Volunteer potatoes (Solanum tuberosum) can be very competitive weeds in subsequent crops. They develop from tubers left in the soil or as seedlings from true seeds in spring.

  • It is particularly competitive in spring crops

Description

It is an upright dicotyledon up to 1 m high, with stolons developed into tubers at or just below the soil surface. It is very robust, with leaves divided in oval leaflets. Flowers are white or purple.

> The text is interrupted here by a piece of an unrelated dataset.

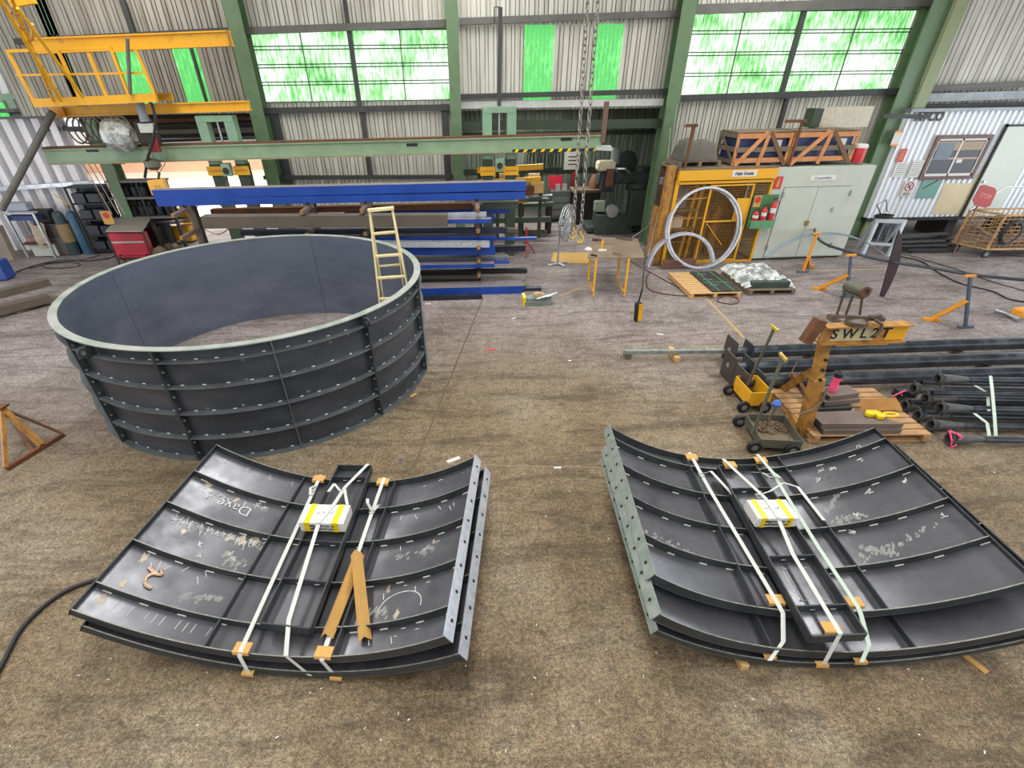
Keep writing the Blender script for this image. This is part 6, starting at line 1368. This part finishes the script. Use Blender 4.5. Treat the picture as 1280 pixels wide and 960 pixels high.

The plant may develop large spherical poisonous fruits that resemble green tomatoes.

Key features

It contains the poison solanine, in the green parts of the plant and in tubers exposed to light, which can be fatal to humans and livestock.




Location and life cycle

Geographic distribution

Potato usually occurs as volunteers from previous cropping and so is most likely to be found in the arable areas to the east of the British Isles. It also grows in areas where domestic waste has been left.

Soil type

Potato prefers sandy loams, silt loams, loams and peat soils.

Seed statistics

  • Seeds/plant: 50–200

Management

The best control is good harvesting practice in potato crops. In cereal crops, sulfonylureas have an effect in reducing further tuber growth. Pre-harvest treatment with glyphosate is effective if the plants are still green. In most vegetable crops, fruit crops and legumes only physical control is possible. Otherwise using glyphosate at or near flowering of potato plants is the most effective chemical treatment. Potatoes do not persist in dense crops such as oilseed rape or grassland.